There is a total disconnection
between the grasp of the world's intellectual corpus and its application in
solving Nigeria's problems. This is because as a nation, we have not come to
terms with what it means to be a Nigerian; what the rulers owe citizens and
what citizenship rights are inalienable.
Recently, a governor said, “In the last two years, I have been busy with
opposition, new political party and elections. I used to read a book a week
when I was less busy. But now, I just read files and documents and so on. My
advice to anyone that thinks being Governor is nice, don’t try it.
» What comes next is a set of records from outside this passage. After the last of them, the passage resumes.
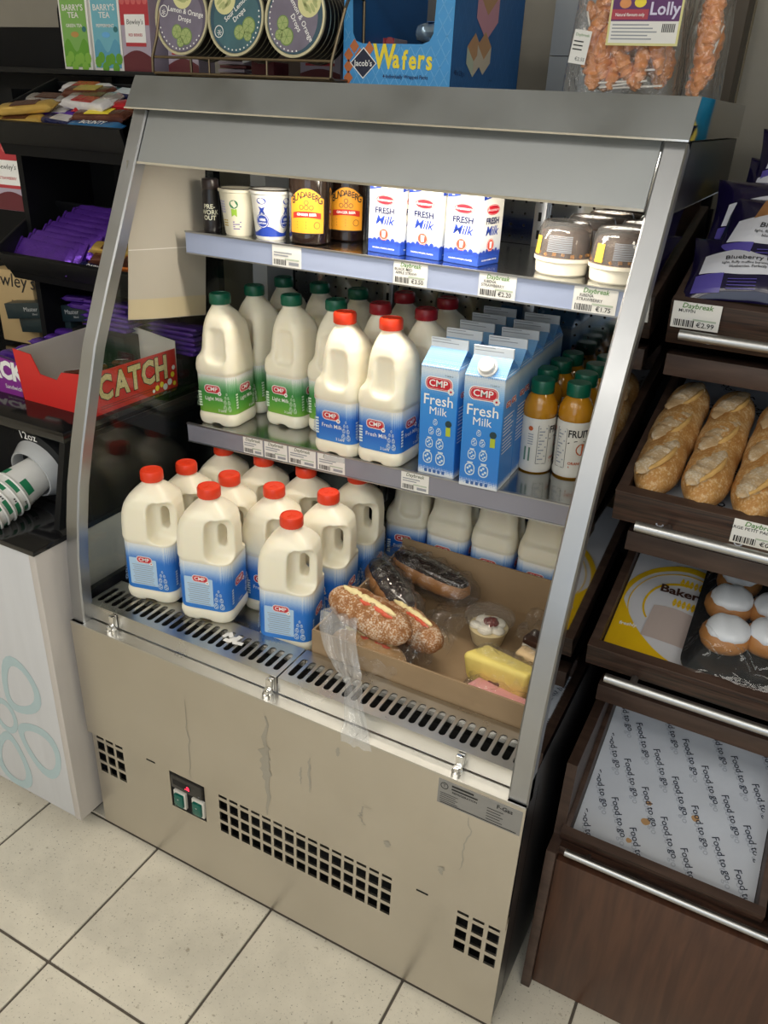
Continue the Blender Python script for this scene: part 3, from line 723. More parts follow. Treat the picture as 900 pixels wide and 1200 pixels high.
def carton(loc, rz, label, screw):
    t = thing('milk_carton', label, 'milk carton', loc, (0, ra, rz), 'blue cartons on the middle shelf')
    b = obj('carton', c_me, t); obj('front_print', cp_me, b); obj('side_print', cs_me, b); obj('side_logo', cl_me, b, (0, -.012, 0)); obj('side_logo', cl_me, b, (0, .015, .001)); obj('date_stamp', cf_me, b)
    if screw:
        s = obj('screw_cap', scr_me, t, (0, -.024, .2085)); s.rotation_euler = (math.atan2(.026, .034)+.1, 0, 0)
        s.rotation_euler = (R_(52), 0, 0)
    return t
rows = ['front', 'second', 'third', 'fourth', 'back']
for c, (x, y0) in enumerate(((.594, .370), (.678, .357))):
    for r in range(5):
        if r == 4 and c == 0: pass
        y = y0 + r*.0695 + (.004 if r else 0); xx = x - .004*r*(1 if c == 0 else .6)
        if r == 0: lab = ('blue fresh milk carton at the shelf edge with a plain folded top', 'blue fresh milk carton at the shelf edge with a white screw cap')[c]
        else: lab = 'blue milk carton, %s row of the %s column of cartons' % (rows[r], ('left', 'right')[c])
        carton((xx, y, zmid(xx)), R_(-2 if c == 0 else 1), lab, c == 1 and r == 0)

# ------------------------------------------------------------------ juice bottles
M_juice = mat('orange_juice', (.50, .22, .008), .22, sss=.05, coat=.5)
M_jlab = mat('cream_sleeve', (.70, .68, .62), .4)
t = thing('juice_bottle', 'x', 'juice bottle'); m = MB()
m.lathe([(.026, 0), (.029, .003), (.03, .012), (.0285, .020), (.0295, .024), (.0295, .1), (.028, .104), (.0300, .110), (.0302, .118), (.0285, .128), (.023, .139), (.0175, .146), (.0175, .152)], M_juice, 32); m.build('bottle', t)
m = MB(); m.lathe([(.0295, .0035), (.0302, .006), (.0306, .012), (.0291, .020), (.0300, .024), (.0300, .1), (.0294, .1045)], M_jlab, 40, None, False, False); l = m.build('sleeve', t)
p = MB()
def wrap(p, K2, r, fn):
    q = MB(); fn(q); 
    p.add([(r*math.sin(x/r), -r*math.cos(x/r), y) for x, y, z in q.v], q.f, M_black, K2)
def cyl_text(p, s, size, m_, r, ang, z, bold=0., spacing=1., sx=1.):
    v, f = text_geo(s, bold, 0, spacing)
    p.add([((r)*math.sin(x*size*sx/r+ang), -(r)*math.cos(x*size*sx/r+ang), z+y*size) for x, y, _ in v], f, m_)
def cyl_poly(p, poly, m_, r, ang, n=1):
    p.add([(r*math.sin(x/r+ang), -r*math.cos(x/r+ang), y) for x, y in poly], [tuple(range(len(poly)))], m_)
cyl_text(p, 'FRUIT', .018, M_black, .0304, .62, .084, .025, 1, .8); cyl_poly(p, circ(.011, 14, .004, .056), mat('orange_print', (.50, .10, .02), .5), .0304, .75)
cyl_poly(p, [(-.018, .066), (-.004, .071), (.012, .070), (.012, .0715), (-.004, .0725), (-.018, .068)], M_black, .0305, .62)
cyl_text(p, 'ORANGE', .007, mat('orange_print'), .0304, .62, .030, .03); cyl_poly(p, sq(-.013, .022, .024, .003), mat('orange_print'), .0304, .62)
for zz in (.020, .092): cyl_poly(p, sq(-.010, zz, .018, .0008), M_black, .0304, -.35)
for xx in (-.0105, .0085): cyl_poly(p, sq(xx, .021, .0008, .071), M_black, .0304, -.35)
for k in range(11): cyl_poly(p, sq(-.008, .086-k*.0058, .014-.004*(k % 3), .0024), M_grey, .0304, -.35)
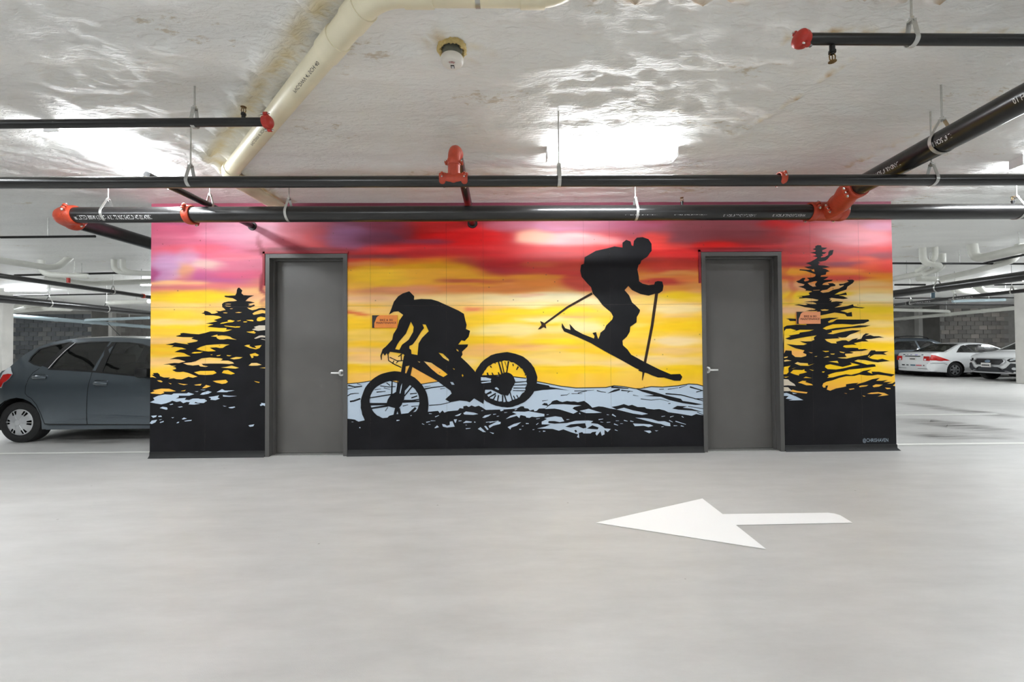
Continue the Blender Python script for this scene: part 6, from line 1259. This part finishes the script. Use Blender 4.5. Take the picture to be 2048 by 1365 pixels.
    return c
c = crossover(); c.root.rotation_euler = (0, 0, math.pi); c.root.location = (17.72+3.58, 14.95, 0)

# ---- slate estate car beyond the coupe
def estate():
    c = Car('estate_car', 'slate grey estate car with roof rails, mostly hidden behind the white coupe', 'paint_slate',
        [(-.9, .6), (-.6, .82), (0, .88), (2.6, .88), (3.1, .8), (3.4, .6)],
        [(.2, .95), (.4, .99), (.6, 1.0), (.9, .99), (1.05, .95), (1.2, .89), (1.4, .8), (1.55, .72), (1.68, .62)])
    sil = [(-.85, .3), (-.92, .6), (-.85, 1.0), (-.65, 1.4), (-.45, 1.58), (.2, 1.64), (.9, 1.65), (1.4, 1.6), (1.8, 1.42), (2.3, 1.1), (2.45, 1.05), (3.0, .97), (3.35, .8), (3.42, .5), (3.3, .3)]
    w1 = [(-.5, 1.12), (-.4, 1.35), (-.2, 1.5), (.62, 1.52), (.66, 1.1)]; w2 = [(.74, 1.1), (.7, 1.52), (1.3, 1.49), (1.68, 1.34), (2.05, 1.08)]
    c.shell(sil, [(0, .33, .38), (2.7, .33, .38)], [w1, w2], set(range(7, 9)) | set(range(2, 4)), None, zsill=.28)
    for w in (w1, w2): c.side('door_window', [w], M['glass'], -.003, .2)
    for sd in (-1, 1):
        b = MB().tube([(-.3, sd*.62, 1.62), (-.2, sd*.62, 1.71), (.3, sd*.62, 1.74), (.9, sd*.62, 1.73), (1.2, sd*.62, 1.68), (1.3, sd*.62, 1.6)], .018, 8); b.build('roof_rail', M['trim_black'], c.root, True)
        for x in (0, 2.7): c.wheel(x, sd, .33, .21, 'five', .03)
    c.seam([(.7, 1.08), (.72, .35)]); seatset(c, 1.1, .65, 'seat'); seatset(c, .2, .65, 'seat')
    p = (.95, .93); y = -c.W(*p); MB().tube([(p[0]-.1, y-.02, p[1]), (p[0]+.1, y-.02, p[1])], .02, 8).build('door_handle', M['chrome'], c.root, True)
    return c
c = estate(); pw = at_y(1813, 735, 18.35); c.root.location = (pw.x, 18.35+.87, 0)
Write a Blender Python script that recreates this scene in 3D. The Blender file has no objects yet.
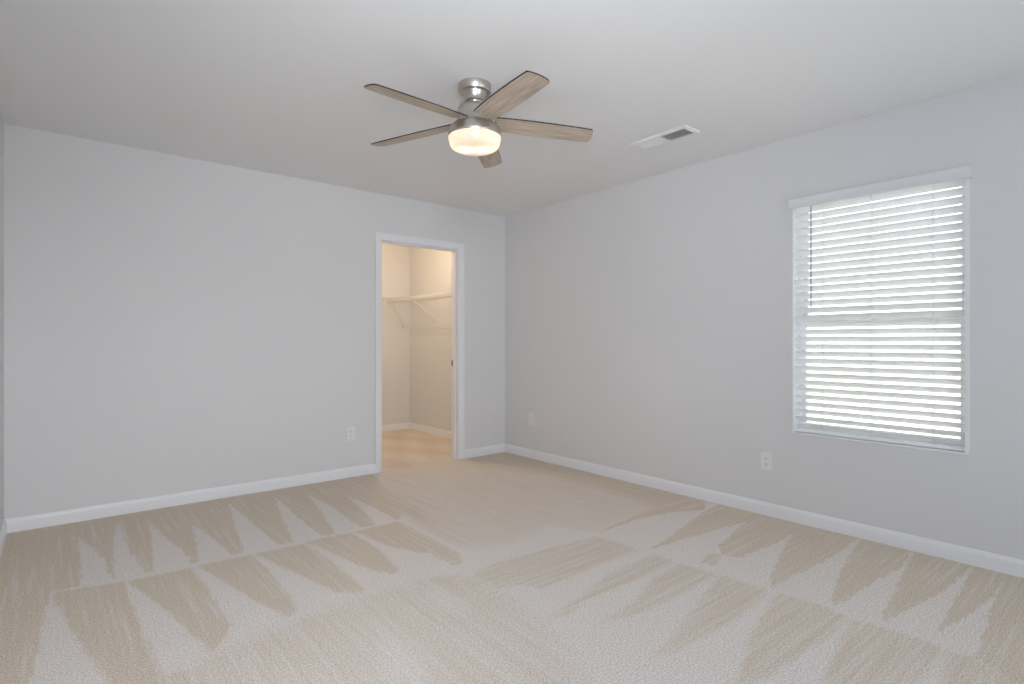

You don’t
get to read; you don’t have a life.”
If the rulers don't 'have a life,'
it means they are mostly on autopilot when discharging the affairs of state.
Without time for reflection and study, the mind of rulers, become numb to
entreaties from less paranoid minds.
When the Nigerian political
system is all about seeking, stealing, and holding unto power, instead of
service to the people, desperation becomes the norm and desperate men
eventually eat themselves, and unfortunately the nation.